** BEGIN **

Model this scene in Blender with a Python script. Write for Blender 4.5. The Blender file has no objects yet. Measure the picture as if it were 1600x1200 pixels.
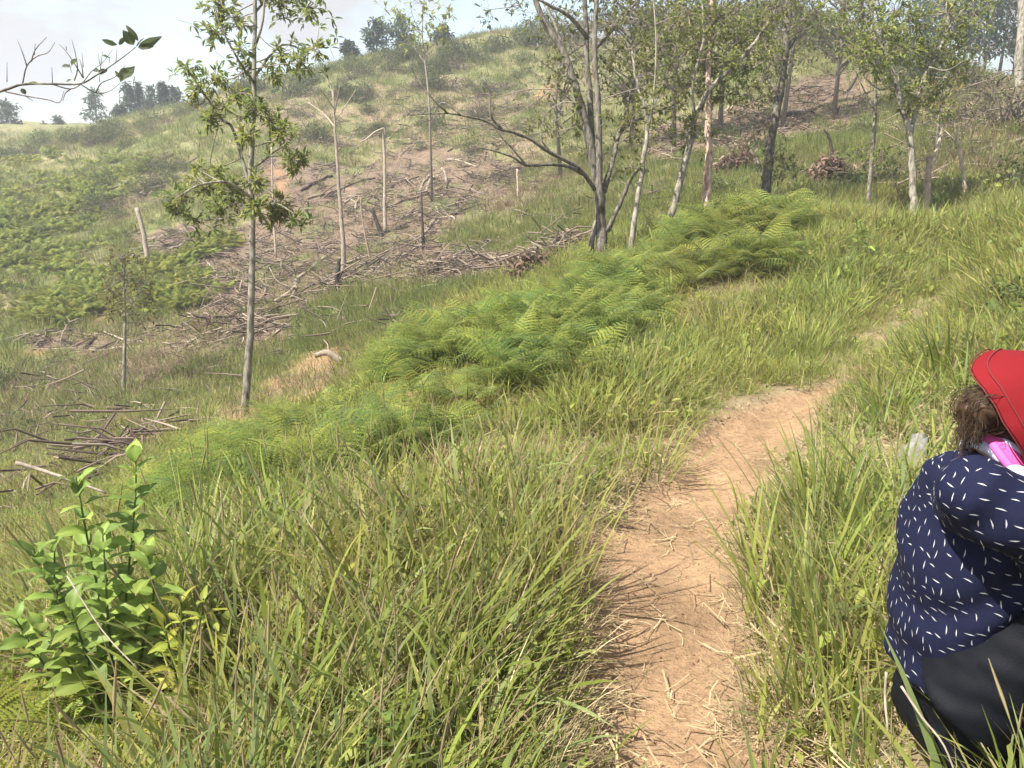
import bpy, math, random
import numpy as np
from mathutils import Vector, Matrix, Euler
SC = bpy.context.scene
COL = SC.collection
random.seed(7); RNG = np.random.default_rng(7)

# ------------------------------------------------------------------ camera, sky, sun, exposure
PITCH = math.radians(15.0); FPX = 1244.0; CAM = np.array([0.0, 0.0, 1.40])
cd = bpy.data.cameras.new('camera'); cam = bpy.data.objects.new('camera', cd); COL.objects.link(cam)
cd.sensor_width = 36.0; cd.lens = 36.0 * FPX / 1600.0; cd.clip_start = 0.05; cd.clip_end = 2000
cam.location = CAM; cam.rotation_euler = (math.pi / 2 - PITCH, 0, 0); SC.camera = cam
SUN_EL = math.radians(56); SUN_AZ = math.radians(-115)     # azimuth from +Y towards +X
W = bpy.data.worlds.new('World'); SC.world = W; W.use_nodes = True
nt = W.node_tree; nt.nodes.clear()
def N(t, tree=None, **kw):
    n = (tree or nt).nodes.new(t)
    for k, v in kw.items(): setattr(n, k, v)
    return n
out = N('ShaderNodeOutputWorld'); bg = N('ShaderNodeBackground'); bg.inputs[1].default_value = 0.10
sky = N('ShaderNodeTexSky'); sky.sky_type = 'NISHITA'; sky.sun_disc = False
sky.sun_elevation = SUN_EL; sky.sun_rotation = SUN_AZ; sky.dust_density = 2.0; sky.air_density = 1.2
tc = N('ShaderNodeTexCoord'); mp = N('ShaderNodeMapping'); mp.inputs['Scale'].default_value = (1, 1, 2.6)
mp.inputs['Location'].default_value = (0.3, 0.1, 0.0)
cl = N('ShaderNodeTexNoise'); cl.inputs['Scale'].default_value = 2.6; cl.inputs['Detail'].default_value = 6; cl.inputs['Roughness'].default_value = 0.55
rp = N('ShaderNodeValToRGB'); rp.color_ramp.elements[0].position = 0.43; rp.color_ramp.elements[1].position = 0.53
mx = N('ShaderNodeMix'); mx.data_type = 'RGBA'
cl2 = N('ShaderNodeTexNoise'); cl2.inputs['Scale'].default_value = 1.3; cl2.inputs['Detail'].default_value = 3
mr = N('ShaderNodeMapRange'); mr.inputs[1].default_value = .3; mr.inputs[2].default_value = .7; mr.inputs[3].default_value = 0.93; mr.inputs[4].default_value = 1.08
cm = N('ShaderNodeMix'); cm.data_type = 'RGBA'; cm.blend_type = 'MULTIPLY'; cm.inputs[0].default_value = 1.0
CLOUD = (2.3, 2.3, 2.35, 1)
cm.inputs[6].default_value = CLOUD
L = nt.links.new
L(tc.outputs['Generated'], mp.inputs[0]); L(mp.outputs[0], cl.inputs['Vector']); L(mp.outputs[0], cl2.inputs['Vector'])
L(cl.outputs[0], rp.inputs[0]); L(rp.outputs[0], mx.inputs[0]); L(sky.outputs[0], mx.inputs[6])
L(cl2.outputs[0], mr.inputs[0]); L(mr.outputs[0], cm.inputs[7]); L(cm.outputs[2], mx.inputs[7])
L(mx.outputs[2], bg.inputs[0]); L(bg.outputs[0], out.inputs[0])
sd = bpy.data.lights.new('sun', 'SUN'); sd.energy = 4.3; sd.angle = math.radians(0.53); sd.color = (1.0, 0.95, 0.86)
sun = bpy.data.objects.new('sun', sd); COL.objects.link(sun)
SDIR = Vector((math.sin(SUN_AZ) * math.cos(SUN_EL), math.cos(SUN_AZ) * math.cos(SUN_EL), math.sin(SUN_EL)))
sun.rotation_euler = SDIR.to_track_quat('Z', 'Y').to_euler(); sun.location = (-20, 5, 40)
SC.view_settings.view_transform = 'Standard'; SC.view_settings.look = 'None'
SC.view_settings.exposure = 1.6; SC.view_settings.gamma = 1.0; SC.view_settings.use_curve_mapping = False
SC.render.engine = 'CYCLES'; SC.cycles.max_bounces = 5; SC.cycles.diffuse_bounces = 3; SC.cycles.glossy_bounces = 2
SC.cycles.transmission_bounces = 2; SC.cycles.transparent_max_bounces = 4; SC.cycles.volume_bounces = 0
SC.cycles.use_denoising = True; SC.cycles.use_adaptive_sampling = True; SC.cycles.adaptive_threshold = 0.02

# ------------------------------------------------------------------ small helpers
_F = np.array([0, math.cos(PITCH), -math.sin(PITCH)]); _U = np.array([0, math.sin(PITCH), math.cos(PITCH)]); _R = np.array([1.0, 0, 0])
def P(px, py, d):
    """A point of the place, from where it is seen (1600x1200 picture) and its distance along the view axis."""
    return CAM + d * _F + (px - 800) / FPX * d * _R - (py - 600) / FPX * d * _U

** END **

*SET TASK*.
Restate each line from the start of the listing through the line bearing "random.seed(7); RNG = np.random.default_rng(7)" word for word. Drop the pictures.

*WRITTEN RESPONSE*.
Model this scene in Blender with a Python script. Write for Blender 4.5. The Blender file has no objects yet. Measure the picture as if it were 1600x1200 pixels.
import bpy, math, random
import numpy as np
from mathutils import Vector, Matrix, Euler
SC = bpy.context.scene
COL = SC.collection
random.seed(7); RNG = np.random.default_rng(7)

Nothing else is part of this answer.